Stephanie Pagones
BU News Service
On October 23, Boston Mayor Martin Walsh and the Boston Art Commission announced the exhibition of three public art pieces in Dudley Square’s Bruce C. Bolling Municipal Building, chosen for their portrayal of the community.
New and old, temporary and permanent, public art in Roxbury continues to serve as a way for artists to preserve and share their history and culture.
“Our day to day experience is improved through our environment,” explained Boston Art Commission Director Karin Goodfellow. “Especially through…the inclusion of artwork, in our landscape, our city-scape, artworks that might reinforce our understanding of ourselves, but also art that might make us ask questions about who we are and what we believe in as a culture.”

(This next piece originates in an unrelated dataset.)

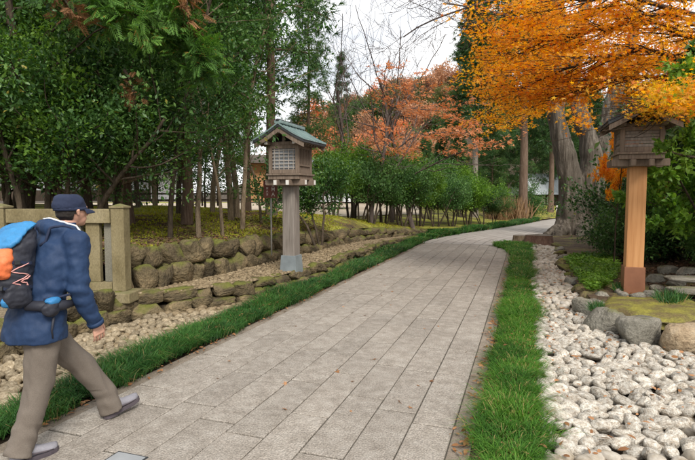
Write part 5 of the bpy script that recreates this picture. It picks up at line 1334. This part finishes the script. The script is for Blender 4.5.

One of the pieces, an enamel mural entitled “Roxbury Rhapsody,” Roxbury artist Napoleon Jones-Henderson portrayed Roxbury’s diverse culture and “quilted history.” Such a theme is not uncommon in Roxbury’s public art scene.
Roxbury is considered by many to be the heart of Black culture in Boston. Black pride and the celebration of events and people, such as Malcolm X, Dr. Martin Luther King, Jr. and Frederick Douglass are reflected in the public art that is seen throughout the neighborhood.

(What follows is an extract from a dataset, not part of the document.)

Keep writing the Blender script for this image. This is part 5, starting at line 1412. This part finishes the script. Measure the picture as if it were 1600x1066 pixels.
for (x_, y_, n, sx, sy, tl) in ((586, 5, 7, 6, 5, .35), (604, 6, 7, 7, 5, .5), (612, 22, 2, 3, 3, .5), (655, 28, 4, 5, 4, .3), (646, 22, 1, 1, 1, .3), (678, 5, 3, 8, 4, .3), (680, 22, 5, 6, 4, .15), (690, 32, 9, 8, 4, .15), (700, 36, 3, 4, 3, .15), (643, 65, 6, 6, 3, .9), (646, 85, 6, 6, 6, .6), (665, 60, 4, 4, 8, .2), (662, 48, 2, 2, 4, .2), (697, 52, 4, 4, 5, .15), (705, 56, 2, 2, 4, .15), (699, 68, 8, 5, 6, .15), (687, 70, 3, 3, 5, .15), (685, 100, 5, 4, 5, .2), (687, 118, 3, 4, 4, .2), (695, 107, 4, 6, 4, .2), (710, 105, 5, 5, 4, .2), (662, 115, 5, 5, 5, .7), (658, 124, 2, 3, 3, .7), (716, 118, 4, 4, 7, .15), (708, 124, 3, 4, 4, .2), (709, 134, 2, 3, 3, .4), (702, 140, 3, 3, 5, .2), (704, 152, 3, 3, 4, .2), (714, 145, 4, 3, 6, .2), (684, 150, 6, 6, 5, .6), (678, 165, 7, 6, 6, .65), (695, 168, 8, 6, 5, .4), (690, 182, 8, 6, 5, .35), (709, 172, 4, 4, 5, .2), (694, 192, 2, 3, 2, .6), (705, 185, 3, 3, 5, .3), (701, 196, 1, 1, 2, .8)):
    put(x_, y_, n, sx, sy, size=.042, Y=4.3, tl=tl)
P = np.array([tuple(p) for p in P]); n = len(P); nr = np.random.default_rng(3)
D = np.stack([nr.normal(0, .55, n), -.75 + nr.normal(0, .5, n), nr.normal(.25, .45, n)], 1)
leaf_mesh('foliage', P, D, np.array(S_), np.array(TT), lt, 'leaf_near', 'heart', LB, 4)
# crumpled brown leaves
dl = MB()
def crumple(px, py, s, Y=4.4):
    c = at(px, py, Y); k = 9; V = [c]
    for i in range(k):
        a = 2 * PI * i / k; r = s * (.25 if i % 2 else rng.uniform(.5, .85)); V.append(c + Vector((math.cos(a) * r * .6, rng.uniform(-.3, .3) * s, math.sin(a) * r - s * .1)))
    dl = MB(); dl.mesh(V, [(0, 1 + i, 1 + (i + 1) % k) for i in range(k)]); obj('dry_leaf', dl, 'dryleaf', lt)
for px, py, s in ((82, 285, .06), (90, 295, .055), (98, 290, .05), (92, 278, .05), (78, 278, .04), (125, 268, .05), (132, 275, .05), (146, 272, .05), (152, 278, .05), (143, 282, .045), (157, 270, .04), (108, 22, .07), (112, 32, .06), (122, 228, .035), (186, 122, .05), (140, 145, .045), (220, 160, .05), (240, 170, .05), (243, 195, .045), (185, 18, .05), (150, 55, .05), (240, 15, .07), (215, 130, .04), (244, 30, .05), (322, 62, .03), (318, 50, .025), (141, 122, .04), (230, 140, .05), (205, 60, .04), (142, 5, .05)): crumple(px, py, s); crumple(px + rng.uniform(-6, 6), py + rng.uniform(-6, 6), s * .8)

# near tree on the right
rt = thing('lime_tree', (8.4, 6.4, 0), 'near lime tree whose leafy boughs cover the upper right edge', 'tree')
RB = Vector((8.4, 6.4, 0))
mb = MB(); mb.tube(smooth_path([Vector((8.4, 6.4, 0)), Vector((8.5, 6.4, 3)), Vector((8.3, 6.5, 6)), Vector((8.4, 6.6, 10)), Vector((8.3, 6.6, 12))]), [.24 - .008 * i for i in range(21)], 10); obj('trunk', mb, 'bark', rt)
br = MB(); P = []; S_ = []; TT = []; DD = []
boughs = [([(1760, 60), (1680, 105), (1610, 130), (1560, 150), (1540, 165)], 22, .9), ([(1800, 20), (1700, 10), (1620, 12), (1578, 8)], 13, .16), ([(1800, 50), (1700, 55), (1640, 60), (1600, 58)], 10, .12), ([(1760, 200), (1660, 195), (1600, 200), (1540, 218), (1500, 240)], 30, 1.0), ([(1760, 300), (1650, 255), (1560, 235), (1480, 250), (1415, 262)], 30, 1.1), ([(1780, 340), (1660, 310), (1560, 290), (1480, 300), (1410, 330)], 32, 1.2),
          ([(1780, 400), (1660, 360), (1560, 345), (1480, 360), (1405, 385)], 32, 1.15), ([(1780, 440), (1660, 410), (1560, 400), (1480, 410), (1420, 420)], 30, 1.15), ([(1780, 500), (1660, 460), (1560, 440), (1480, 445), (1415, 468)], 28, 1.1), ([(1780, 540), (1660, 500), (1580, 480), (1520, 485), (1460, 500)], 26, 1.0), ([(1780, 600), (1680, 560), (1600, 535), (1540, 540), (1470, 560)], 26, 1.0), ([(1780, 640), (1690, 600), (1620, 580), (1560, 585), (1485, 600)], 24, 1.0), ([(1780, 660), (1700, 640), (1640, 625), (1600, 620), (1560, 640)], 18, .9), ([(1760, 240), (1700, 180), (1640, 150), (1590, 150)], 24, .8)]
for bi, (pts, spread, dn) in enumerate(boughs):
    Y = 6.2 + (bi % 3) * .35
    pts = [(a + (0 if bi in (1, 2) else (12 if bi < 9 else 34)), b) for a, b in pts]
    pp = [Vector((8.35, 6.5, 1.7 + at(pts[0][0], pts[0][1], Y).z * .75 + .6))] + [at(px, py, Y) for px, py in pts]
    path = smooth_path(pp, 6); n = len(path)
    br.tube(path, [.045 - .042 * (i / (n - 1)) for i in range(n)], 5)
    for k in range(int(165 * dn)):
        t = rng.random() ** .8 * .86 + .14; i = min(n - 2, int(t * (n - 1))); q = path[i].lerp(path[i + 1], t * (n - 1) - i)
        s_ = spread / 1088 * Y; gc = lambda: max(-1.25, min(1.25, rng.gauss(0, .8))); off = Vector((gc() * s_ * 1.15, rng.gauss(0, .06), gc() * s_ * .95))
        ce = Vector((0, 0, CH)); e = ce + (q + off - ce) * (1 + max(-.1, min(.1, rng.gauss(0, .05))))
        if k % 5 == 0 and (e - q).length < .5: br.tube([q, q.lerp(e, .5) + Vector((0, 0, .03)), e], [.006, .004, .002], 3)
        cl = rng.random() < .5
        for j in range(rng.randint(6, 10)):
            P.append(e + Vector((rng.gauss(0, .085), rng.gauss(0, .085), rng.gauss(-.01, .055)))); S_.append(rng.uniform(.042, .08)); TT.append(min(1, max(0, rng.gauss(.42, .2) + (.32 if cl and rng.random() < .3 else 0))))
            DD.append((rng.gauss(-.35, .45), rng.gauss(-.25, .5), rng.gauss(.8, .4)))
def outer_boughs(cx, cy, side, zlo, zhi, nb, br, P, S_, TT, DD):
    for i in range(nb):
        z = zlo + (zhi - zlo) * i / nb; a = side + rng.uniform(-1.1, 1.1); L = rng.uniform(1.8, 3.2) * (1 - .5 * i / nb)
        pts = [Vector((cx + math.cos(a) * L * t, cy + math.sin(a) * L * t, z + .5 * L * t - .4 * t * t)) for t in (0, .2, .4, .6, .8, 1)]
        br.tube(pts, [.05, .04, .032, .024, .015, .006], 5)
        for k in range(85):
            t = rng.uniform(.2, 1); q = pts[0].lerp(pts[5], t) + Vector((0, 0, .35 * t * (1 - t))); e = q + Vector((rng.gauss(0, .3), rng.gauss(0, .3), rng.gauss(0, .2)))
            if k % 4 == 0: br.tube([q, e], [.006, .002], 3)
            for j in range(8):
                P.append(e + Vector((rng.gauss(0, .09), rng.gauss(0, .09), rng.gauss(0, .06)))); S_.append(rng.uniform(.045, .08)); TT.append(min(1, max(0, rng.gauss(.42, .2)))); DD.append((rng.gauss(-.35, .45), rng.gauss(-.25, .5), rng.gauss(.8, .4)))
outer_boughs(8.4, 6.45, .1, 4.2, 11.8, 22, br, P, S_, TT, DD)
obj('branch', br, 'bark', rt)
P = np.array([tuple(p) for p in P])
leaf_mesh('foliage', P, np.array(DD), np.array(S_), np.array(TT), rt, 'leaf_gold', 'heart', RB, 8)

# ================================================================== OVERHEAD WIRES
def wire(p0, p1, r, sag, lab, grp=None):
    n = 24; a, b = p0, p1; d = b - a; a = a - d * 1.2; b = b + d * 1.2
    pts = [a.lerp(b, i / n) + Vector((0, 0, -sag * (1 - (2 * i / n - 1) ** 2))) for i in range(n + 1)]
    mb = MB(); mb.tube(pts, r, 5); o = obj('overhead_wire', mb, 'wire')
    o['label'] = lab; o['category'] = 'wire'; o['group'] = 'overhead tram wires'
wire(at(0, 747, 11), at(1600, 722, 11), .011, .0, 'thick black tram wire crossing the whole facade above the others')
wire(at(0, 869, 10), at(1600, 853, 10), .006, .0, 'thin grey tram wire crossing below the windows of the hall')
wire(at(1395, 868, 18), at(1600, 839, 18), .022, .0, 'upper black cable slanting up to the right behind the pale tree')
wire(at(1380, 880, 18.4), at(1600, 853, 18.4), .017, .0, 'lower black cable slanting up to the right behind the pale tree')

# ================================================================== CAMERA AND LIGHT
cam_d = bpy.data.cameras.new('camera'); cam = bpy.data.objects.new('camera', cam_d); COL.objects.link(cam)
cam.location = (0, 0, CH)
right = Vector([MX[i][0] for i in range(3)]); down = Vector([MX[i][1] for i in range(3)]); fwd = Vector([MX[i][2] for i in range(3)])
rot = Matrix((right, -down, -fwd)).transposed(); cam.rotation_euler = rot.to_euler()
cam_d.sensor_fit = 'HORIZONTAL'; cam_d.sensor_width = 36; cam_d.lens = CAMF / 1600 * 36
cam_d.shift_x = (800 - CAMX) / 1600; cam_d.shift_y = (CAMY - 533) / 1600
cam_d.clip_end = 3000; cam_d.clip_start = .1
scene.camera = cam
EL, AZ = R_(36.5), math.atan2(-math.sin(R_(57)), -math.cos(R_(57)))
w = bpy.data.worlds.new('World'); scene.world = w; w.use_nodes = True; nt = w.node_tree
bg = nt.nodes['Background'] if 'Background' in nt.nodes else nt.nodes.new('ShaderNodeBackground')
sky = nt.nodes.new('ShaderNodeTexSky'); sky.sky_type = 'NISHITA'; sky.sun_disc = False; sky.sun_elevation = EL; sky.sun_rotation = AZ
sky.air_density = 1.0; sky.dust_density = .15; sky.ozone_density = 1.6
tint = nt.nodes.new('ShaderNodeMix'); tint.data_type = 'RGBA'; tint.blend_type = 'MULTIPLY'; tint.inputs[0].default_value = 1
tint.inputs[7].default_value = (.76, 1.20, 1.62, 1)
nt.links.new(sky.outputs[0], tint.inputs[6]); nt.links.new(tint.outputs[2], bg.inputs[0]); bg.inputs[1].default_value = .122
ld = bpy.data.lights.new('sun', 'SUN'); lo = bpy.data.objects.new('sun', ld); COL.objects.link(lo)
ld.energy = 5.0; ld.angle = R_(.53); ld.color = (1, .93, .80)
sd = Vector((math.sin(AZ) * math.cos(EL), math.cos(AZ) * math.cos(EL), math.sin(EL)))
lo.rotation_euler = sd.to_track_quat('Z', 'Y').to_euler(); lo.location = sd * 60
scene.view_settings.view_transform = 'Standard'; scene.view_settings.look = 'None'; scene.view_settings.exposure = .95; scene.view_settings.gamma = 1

Using vibrant colors depicting people of races and cultures, or in celebration and memoriam of different events, some artists use public space as a forum for social engagement and empowerment in a time when the identity of Roxbury is at risk of being changed.

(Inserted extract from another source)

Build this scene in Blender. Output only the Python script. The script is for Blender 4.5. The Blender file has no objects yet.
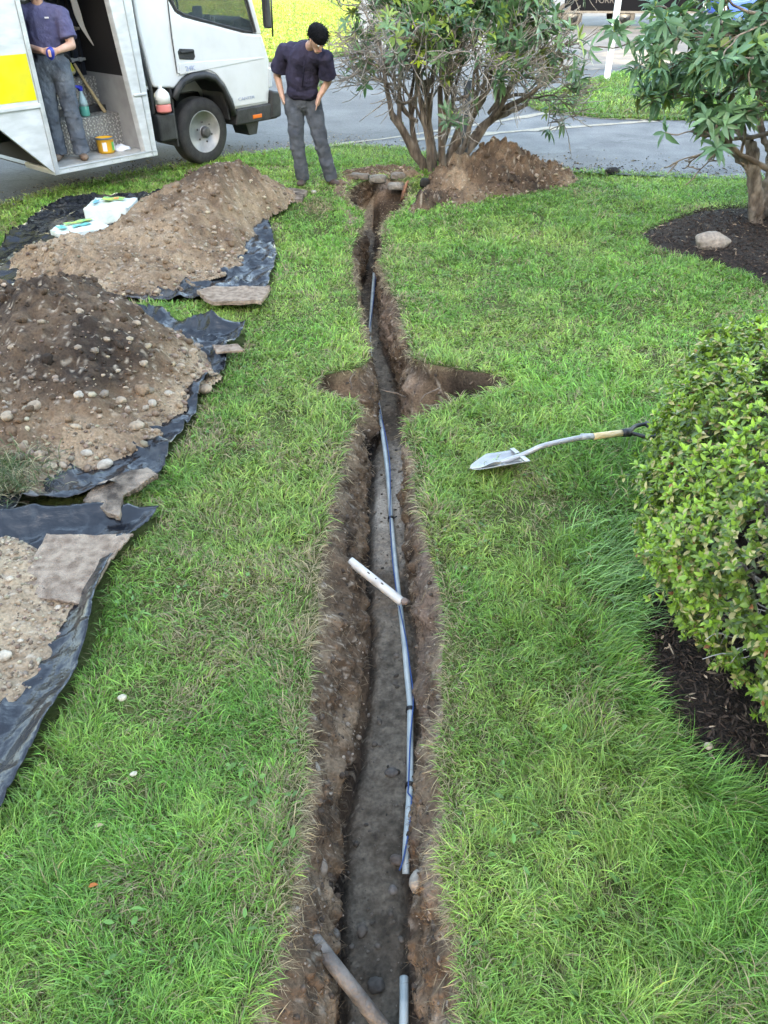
import bpy, bmesh, math, random
import numpy as np
from mathutils import Vector, Matrix, Quaternion
R = math.radians
rng = np.random.default_rng(7)
random.seed(7)
sc = bpy.context.scene
col = sc.collection

# ------------------------------------------------------------------ camera
CAM_H, CAM_P, FPX = 2.28, R(36), 770.0
cp_, sp_ = math.cos(CAM_P), math.sin(CAM_P)
cam = bpy.data.cameras.new('camera')
cam.sensor_fit = 'VERTICAL'; cam.sensor_height = 24.0; cam.lens = FPX / 1024 * 24
cam.clip_start = 0.05; cam.clip_end = 2000
cam_o = bpy.data.objects.new('camera', cam); col.objects.link(cam_o)
cam_o.location = (0, 0, CAM_H); cam_o.rotation_euler = (math.pi / 2 - CAM_P, 0, 0)
sc.camera = cam_o

def ray(px, py):
    a, b = (px - 384) / FPX, (512 - py) / FPX
    return (a, cp_ + b * sp_, -sp_ + b * cp_)

def g(px, py, z=0.0):
    """survey: where a sight line meets height z"""
    r = ray(px, py); t = (z - CAM_H) / r[2]
    return (r[0] * t, r[1] * t)

def gy(py, z=0.0):
    return g(384, py, z)[1]

# ------------------------------------------------------------------ noise
def _h(ix, iy, iz, s):
    n = (ix * 374761393 + iy * 668265263 + iz * 2147483647 + s * 1274126177) & 0xFFFFFFFF
    n = ((n ^ (n >> 13)) * 1274126177) & 0xFFFFFFFF
    n = ((n ^ (n >> 16)) * 2246822519) & 0xFFFFFFFF
    return ((n ^ (n >> 15)) & 0xFFFFFF) / float(0xFFFFFF)

def vnoise(p, s=0):
    p = np.asarray(p, float)
    if p.shape[1] == 2: p = np.c_[p, np.zeros(len(p))]
    i = np.floor(p).astype(np.int64); f = p - i; f = f * f * (3 - 2 * f)
    o = 0
    for dx in (0, 1):
        for dy in (0, 1):
            for dz in (0, 1):
                w = (f[:, 0] if dx else 1 - f[:, 0]) * (f[:, 1] if dy else 1 - f[:, 1]) * (f[:, 2] if dz else 1 - f[:, 2])
                o = o + w * _h(i[:, 0] + dx, i[:, 1] + dy, i[:, 2] + dz, s)
    return o * 2 - 1

def fbm(p, sc_=1.0, octv=4, s=0):
    p = np.asarray(p, float) * sc_; a = 1.0; o = 0; t = 0
    for k in range(octv):
        o = o + a * vnoise(p, s + k * 17); t += a; a *= .5; p = p * 2.03
    return o / t

def inpoly(x, y, poly):
    x = np.asarray(x); y = np.asarray(y); ins = np.zeros(x.shape, bool)
    n = len(poly)
    for k in range(n):
        x0, y0 = poly[k]; x1, y1 = poly[(k + 1) % n]
        if y0 == y1: continue
        c = ((y0 > y) != (y1 > y)) & (x < (x1 - x0) * (y - y0) / (y1 - y0) + x0)
        ins ^= c
    return ins

def polydist(x, y, poly):
    """distance to the outline and nearest point"""
    best = np.full(x.shape, 1e9); bx = np.zeros(x.shape); by = np.zeros(x.shape)
    n = len(poly)
    for k in range(n):
        x0, y0 = poly[k]; x1, y1 = poly[(k + 1) % n]
        dx, dy = x1 - x0, y1 - y0; L = dx * dx + dy * dy + 1e-12
        t = np.clip(((x - x0) * dx + (y - y0) * dy) / L, 0, 1)
        qx, qy = x0 + t * dx, y0 + t * dy
        d = np.hypot(x - qx, y - qy); m = d < best
        best = np.where(m, d, best); bx = np.where(m, qx, bx); by = np.where(m, qy, by)
    return best, bx, by

# ------------------------------------------------------------------ objects
def tag(o, label=None, cat=None, group=None, kind=None):
    if label: o['label'] = label
    if cat: o['category'] = cat
    if group: o['group'] = group
    if kind: o['kind'] = kind
    return o

def thing(name, label, cat, loc=(0, 0, 0), rotz=0, group=None):
    o = bpy.data.objects.new(name, None); col.objects.link(o)
    o.empty_display_size = .2
    o.location = loc; o.rotation_euler = (0, 0, rotz)
    return tag(o, label, cat, group)

def copy_tree(o, parent=None):
    c = o.copy(); col.objects.link(c)
    if parent: c.parent = parent
    for ch in list(o.children): copy_tree(ch, c)
    return c

def mesh_np(name, V, T, mat=None, parent=None, smooth=False, color=None, N=3):
    """V (n,3), T (m,N) index array"""
    V = np.ascontiguousarray(V, np.float32); T = np.ascontiguousarray(T, np.int32)
    me = bpy.data.meshes.new(name)
    me.vertices.add(len(V)); me.vertices.foreach_set('co', V.ravel())
    me.loops.add(T.size); me.loops.foreach_set('vertex_index', T.ravel())
    me.polygons.add(len(T)); me.polygons.foreach_set('loop_start', np.arange(0, T.size, T.shape[1], dtype=np.int32))
    me.update(calc_edges=True)
    if smooth: me.polygons.foreach_set('use_smooth', np.ones(len(T), bool))
    if color is not None:
        a = me.color_attributes.new('col', 'FLOAT_COLOR', 'POINT')
        c = np.ones((len(V), 4), np.float32); c[:, :3] = color
        a.data.foreach_set('color', c.ravel())
    if mat: me.materials.append(mat)
    o = bpy.data.objects.new(name, me); col.objects.link(o)
    if parent: o.parent = parent
    return o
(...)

This kind of public art is not hard to find in Roxbury, and can be seen in public buildings, on brick walls and even at MBTA stations.
People moving in do not necessarily understand the neighborhood’s culture, said Aziza Robinson-Goodnight, an arts activist and curator who grew up in Roxbury.
“We’ve had people come in and do simple things or try to move in not really in the way that they are now,” she said. “People of color have contributed to the fabric of Roxbury in a major way when no one wanted to live in Roxbury, no one cared about Roxbury.”
Robinson-Goodnight said while the cost of rent is rising fast and Roxbury is being transformed into a different place, the public art will preserve the culture of a Roxbury that she said was once seen as a “dirty ghetto.”
“Public art allows us to stay there,” she said. “If we can’t live there, at least our art is there, at least our images are there.”
L’Merchie Frazier, director of education at the Museum of African American History, said while Roxbury might not be the only hub of Black culture in Boston, it “is a place of galvanizing the spirit of Black people.”
But much of Boston’s black history happened a few miles down the road on Beacon Hill.
While the civil rights movement in Roxbury, often a theme in Roxbury public art, is often characterized by King’s 1965 march through Roxbury, Frazier said the movement towards equal rights in Boston had begun approximately two hundred years earlier, when Black abolitionist Prince Hall directed three Black men to purchase land in Beacon Hill.
The men built the African Meeting House, the “hub of the activity of the Black community,” in Beacon Hill by 1806, Frazier said. It was not until the end of the nineteenth century that the Black population migrated to Roxbury and other nearby neighborhoods looking for work.
“We are talking about a continuum of pressing for civil rights from as early as the middle 1700s,” she said. “And this pressing for civil rights evolved into social movements as this community developed itself.”
Faces of Dudley, a mural by Mike Womble and other artists, was first created in 1995 in collaboration with Boston Art Commission and re-mastered in 2015, it depicts Malcolm X and civil rights activist Ella Baker, among others. Activist Malcolm X, whose real name is Malcolm Little, moved to Dale Street in Roxbury in 1941, where he remained for part of his life.
“We can’t talk about any liberation of the Black community without talking about Malcolm,” Frazier said. “He is a part of the voice of the Black community and the global African community… He points us to loving ourselves.”
But the art does not solely pertain to Roxbury’s Black history, and often reflects the cultural diversity of the neighborhood, and a celebration of Africa and other places where residents came from.
“There are several cultures [in Roxbury]…that are stemming from African, like Puerto Rico, like that of Haiti, Dominican Republic, Jamaica,” she said. “The African presence…is represented in Roxbury. It is a focus of people who are of African descent.”
Murals dedicated to Africa and to Nelson Mandela can be found on Roxbury’s Warren Street. Other public art pieces memorialize those in the community whose lives have been lost. Egleston Peace Garden Murals, by Robert Chao and other artists, was created in remembrance of “the neighborhood’s youngsters who died through street violence,” according to the Boston Art Commission.
While community history is a theme throughout Boston’s public art scene, artists have found inspiration in new themes, such as innovation and the use of technology, Goodfellow said.
“That is something that is very unique to Boston and our identity here…looking at new ways to tell our story as well and new ways to understand our identity that isn’t just about history,” she said. “Boston can be defined through our colonial history, a very particular aspect of our story, and I think more and more the narrative being told extends far beyond that.”
“How do we understand ourselves as a community?” she asked. “It’s more than just one piece, it’s all these pieces understood together and I think that’s really important.”